それでは、果たして営業キャッシュフローがマイナスになるというのは、一体どういう意味なのでしょうか?
それは、営業キャッシュフローがマイナスということは、本業によって得たキャッシュ(現金)が無いということを意味しています。
つまり、事業活動を行えば行うほど、手元の資金が流出してしまっているということになります。
こうなってしまうと事業を継続するために銀行などから借り入れを行わなければなりませんし、そうすると有利子負債だけがドンドン増えていってしまいます。
一時的に営業CFがマイナスになったのであればまだ良いですが、長期的に営業キャッシュフローがマイナスのままだと、将来の事業投資もできませんし、ビジネスモデルにも疑義が生じてきます。
そのような負債ばかり増えてしまう会社には、銀行も融資をしてくれなくなるので、どんどん悪循環に陥っていくことになるでしょう。
このような悪循環に陥ってしまうと、余程のことがない限り抜け出すことが難しくなってしまいます。
営業キャッシュフローがマイナスになって、事業改善も難しいという状況になってしまうと、経営者としては会社をたたむという最悪の事態も視野に入れなければならなくなります。
営業キャッシュフローは最も重要な指標
キャッシュフローは、
- 営業キャッシュフロー
- 投資キャッシュフロー
- 財務キャッシュフロー
の3つに分けることができますが、健全な企業経営において最も重要な指標と言えるのが”営業キャッシュフロー”だということはこれまで解説してきた通りです。
営業キャッシュフローがプラス圏内であれば、投資キャッシュフローと財務キャッシュフローがマイナスであっても、さほど問題ではありません。
というのも、投資キャッシュフローは将来の設備投資のためにマイナスになることがありますし、財務キャッシュフローも借入が多くなればマイナスになるからです。
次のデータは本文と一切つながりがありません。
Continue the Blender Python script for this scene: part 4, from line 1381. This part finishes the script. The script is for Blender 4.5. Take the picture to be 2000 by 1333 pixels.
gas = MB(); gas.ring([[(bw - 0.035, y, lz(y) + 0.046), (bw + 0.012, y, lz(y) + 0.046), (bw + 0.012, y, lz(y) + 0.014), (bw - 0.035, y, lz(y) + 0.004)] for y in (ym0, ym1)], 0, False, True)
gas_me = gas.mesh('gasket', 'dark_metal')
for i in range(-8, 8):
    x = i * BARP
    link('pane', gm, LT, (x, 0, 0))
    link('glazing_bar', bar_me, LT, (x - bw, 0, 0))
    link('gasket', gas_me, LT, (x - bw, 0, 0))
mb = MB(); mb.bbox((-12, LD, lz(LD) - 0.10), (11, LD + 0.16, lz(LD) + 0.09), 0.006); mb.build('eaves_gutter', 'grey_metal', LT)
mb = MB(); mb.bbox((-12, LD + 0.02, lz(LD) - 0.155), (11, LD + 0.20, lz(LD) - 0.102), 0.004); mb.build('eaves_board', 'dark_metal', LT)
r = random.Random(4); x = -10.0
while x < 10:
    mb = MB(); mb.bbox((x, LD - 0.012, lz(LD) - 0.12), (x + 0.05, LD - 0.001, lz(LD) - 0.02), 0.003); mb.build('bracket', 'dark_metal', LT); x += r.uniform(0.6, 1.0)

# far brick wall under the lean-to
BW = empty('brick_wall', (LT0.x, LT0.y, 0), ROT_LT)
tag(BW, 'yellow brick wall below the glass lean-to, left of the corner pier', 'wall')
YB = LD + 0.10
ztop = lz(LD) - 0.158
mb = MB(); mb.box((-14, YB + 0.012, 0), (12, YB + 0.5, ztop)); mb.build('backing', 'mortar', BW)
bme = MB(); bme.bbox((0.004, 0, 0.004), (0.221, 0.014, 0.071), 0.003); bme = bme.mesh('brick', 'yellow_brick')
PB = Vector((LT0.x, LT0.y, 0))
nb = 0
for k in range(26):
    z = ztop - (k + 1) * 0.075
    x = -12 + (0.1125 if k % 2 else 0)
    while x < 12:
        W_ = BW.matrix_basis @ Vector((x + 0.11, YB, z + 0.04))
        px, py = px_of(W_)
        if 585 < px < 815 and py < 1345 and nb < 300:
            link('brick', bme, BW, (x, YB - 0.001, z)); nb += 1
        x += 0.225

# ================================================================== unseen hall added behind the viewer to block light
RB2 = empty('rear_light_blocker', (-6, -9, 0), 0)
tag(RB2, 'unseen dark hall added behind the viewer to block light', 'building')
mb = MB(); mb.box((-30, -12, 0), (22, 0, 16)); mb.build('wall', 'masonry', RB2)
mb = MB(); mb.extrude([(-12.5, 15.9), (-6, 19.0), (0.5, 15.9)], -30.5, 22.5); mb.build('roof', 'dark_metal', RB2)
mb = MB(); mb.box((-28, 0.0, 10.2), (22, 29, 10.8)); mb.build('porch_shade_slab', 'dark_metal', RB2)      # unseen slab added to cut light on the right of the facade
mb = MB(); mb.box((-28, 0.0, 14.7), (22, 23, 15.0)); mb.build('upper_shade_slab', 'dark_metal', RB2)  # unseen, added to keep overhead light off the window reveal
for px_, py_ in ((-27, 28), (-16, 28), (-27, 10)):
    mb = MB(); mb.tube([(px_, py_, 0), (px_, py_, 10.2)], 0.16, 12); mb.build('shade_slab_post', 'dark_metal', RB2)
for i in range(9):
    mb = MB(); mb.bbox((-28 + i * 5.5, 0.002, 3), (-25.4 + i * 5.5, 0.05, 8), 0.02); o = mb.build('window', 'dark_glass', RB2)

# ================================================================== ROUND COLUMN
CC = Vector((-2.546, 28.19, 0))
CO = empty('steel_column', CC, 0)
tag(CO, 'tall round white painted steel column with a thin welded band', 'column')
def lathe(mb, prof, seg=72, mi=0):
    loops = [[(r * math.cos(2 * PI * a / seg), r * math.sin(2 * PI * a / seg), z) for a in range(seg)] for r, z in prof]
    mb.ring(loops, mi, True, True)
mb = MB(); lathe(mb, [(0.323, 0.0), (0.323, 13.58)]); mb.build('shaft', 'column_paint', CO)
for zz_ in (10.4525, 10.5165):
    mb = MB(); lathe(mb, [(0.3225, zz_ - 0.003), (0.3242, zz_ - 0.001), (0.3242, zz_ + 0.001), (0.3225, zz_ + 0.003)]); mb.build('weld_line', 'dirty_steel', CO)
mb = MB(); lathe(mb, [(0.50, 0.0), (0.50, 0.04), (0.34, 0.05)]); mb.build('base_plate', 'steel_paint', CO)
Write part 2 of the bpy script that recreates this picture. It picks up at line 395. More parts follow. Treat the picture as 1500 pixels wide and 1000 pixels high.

むしろ見方によっては攻めの経営をしているほど、投資キャッシュフローと財務キャッシュフローはマイナスになりがちという側面を持っています。
しかし、営業キャッシュフローは本業におけるキャッシュフローなので、これがプラスになっていないと”そもそも本業が利益を生み出していない状態”なので、商売として成立していないということになります。
当然多少の増減は出てしまうものですが、独立起業したてなどの局面でなければ、速やかに原因を究明して対策を取らなければ最悪の結果になってしまうかもしれません。
特に体力のない中小企業はキャッシュフロー経営を心掛けるようにしないと、帳簿上は利益が出ているのにも関わらず倒産してしまう「黒字倒産」というケースも十分あり得るので、経営者やマネージャーは注意するようにしましょう。